____ Data provided
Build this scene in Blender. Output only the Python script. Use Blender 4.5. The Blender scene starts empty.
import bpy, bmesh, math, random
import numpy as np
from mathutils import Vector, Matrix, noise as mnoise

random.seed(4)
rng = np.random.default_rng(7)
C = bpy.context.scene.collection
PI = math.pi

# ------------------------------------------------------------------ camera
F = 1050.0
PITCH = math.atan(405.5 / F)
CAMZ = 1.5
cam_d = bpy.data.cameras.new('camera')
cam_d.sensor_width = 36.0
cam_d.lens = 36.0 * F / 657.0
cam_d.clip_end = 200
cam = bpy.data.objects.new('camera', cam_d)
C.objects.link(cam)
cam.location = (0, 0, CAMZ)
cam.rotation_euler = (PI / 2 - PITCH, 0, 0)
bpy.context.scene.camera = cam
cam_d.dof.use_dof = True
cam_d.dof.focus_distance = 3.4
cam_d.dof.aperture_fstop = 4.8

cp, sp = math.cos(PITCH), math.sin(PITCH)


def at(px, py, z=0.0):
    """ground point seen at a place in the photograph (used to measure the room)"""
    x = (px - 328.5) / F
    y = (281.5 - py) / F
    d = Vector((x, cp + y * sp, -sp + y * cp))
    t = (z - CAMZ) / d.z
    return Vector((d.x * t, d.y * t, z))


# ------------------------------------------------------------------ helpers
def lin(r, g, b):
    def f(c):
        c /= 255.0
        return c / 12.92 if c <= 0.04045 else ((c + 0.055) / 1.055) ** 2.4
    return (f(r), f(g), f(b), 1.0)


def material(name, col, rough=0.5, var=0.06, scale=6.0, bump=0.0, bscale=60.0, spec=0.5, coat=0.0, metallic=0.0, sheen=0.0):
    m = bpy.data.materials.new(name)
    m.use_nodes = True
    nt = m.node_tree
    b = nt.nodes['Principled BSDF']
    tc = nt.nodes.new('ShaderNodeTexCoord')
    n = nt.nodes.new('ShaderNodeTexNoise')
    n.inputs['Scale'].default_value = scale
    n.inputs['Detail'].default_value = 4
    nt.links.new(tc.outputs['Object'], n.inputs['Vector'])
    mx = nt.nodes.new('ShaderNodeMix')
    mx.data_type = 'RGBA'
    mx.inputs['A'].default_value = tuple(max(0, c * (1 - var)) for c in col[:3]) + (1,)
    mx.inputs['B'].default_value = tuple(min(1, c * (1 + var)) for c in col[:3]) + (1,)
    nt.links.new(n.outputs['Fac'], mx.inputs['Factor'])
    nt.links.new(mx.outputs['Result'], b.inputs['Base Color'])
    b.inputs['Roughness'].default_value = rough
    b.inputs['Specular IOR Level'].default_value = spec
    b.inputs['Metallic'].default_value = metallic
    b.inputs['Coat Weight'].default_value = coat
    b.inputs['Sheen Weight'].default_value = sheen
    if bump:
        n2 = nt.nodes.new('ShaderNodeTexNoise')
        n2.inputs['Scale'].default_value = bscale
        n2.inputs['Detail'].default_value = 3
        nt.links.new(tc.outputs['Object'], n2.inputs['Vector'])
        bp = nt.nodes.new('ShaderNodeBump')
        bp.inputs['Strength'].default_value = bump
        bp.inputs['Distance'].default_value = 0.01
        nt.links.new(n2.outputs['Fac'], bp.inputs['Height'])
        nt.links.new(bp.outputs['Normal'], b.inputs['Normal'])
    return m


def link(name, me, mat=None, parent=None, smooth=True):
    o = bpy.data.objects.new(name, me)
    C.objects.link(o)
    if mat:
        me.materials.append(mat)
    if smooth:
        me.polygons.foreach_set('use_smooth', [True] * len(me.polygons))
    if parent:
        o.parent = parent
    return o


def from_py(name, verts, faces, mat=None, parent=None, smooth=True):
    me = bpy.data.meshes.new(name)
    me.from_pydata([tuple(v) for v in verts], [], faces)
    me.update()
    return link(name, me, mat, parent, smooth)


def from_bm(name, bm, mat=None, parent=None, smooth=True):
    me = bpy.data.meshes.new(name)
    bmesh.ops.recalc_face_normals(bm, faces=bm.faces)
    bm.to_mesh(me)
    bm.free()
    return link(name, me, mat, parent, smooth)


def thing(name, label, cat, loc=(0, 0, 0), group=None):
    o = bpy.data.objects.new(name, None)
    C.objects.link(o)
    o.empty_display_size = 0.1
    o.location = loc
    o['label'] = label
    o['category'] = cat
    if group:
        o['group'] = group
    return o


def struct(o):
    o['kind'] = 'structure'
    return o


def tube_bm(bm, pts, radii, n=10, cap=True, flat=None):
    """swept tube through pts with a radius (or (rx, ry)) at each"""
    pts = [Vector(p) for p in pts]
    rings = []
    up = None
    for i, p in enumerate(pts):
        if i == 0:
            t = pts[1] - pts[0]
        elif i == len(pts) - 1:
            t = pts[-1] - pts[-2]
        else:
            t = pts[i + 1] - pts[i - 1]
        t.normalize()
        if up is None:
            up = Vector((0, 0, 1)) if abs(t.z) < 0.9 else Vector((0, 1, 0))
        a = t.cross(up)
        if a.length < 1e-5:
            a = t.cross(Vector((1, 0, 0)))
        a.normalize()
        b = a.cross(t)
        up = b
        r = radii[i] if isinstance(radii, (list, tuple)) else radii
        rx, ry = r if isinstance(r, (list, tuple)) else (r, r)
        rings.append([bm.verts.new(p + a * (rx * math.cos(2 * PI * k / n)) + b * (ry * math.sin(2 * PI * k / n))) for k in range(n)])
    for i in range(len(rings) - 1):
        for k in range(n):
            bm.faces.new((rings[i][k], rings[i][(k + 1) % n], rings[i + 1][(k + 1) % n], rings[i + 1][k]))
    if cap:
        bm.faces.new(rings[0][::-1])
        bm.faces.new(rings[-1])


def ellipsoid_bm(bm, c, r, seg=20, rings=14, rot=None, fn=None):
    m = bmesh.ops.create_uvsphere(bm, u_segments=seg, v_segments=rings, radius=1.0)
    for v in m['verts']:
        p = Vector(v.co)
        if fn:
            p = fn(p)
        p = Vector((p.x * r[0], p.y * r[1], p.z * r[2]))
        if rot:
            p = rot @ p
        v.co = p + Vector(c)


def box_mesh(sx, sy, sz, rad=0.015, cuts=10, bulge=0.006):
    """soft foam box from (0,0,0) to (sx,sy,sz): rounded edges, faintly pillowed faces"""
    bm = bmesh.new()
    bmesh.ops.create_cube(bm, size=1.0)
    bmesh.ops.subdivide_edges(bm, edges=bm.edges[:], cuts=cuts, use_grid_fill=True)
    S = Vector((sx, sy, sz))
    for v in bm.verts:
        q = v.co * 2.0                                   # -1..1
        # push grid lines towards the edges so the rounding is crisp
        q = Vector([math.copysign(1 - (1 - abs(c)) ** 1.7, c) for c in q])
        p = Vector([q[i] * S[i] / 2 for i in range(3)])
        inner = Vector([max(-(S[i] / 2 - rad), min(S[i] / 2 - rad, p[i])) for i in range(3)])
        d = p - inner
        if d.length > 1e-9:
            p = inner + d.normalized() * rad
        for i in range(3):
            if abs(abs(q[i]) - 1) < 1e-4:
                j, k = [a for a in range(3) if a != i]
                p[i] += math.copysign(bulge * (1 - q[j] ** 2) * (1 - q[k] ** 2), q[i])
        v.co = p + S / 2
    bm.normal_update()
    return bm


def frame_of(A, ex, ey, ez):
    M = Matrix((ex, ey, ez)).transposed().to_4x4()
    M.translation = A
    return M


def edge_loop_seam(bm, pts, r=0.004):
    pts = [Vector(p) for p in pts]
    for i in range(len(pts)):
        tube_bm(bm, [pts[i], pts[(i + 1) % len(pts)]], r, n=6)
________
### Description of the task:
Extract exactly the leading lines of the data, stopping at and including the line with "PI = math.pi".

### Reply to the exercise:
Build this scene in Blender. Output only the Python script. Use Blender 4.5. The Blender scene starts empty.
import bpy, bmesh, math, random
import numpy as np
from mathutils import Vector, Matrix, noise as mnoise

random.seed(4)
rng = np.random.default_rng(7)
C = bpy.context.scene.collection
PI = math.pi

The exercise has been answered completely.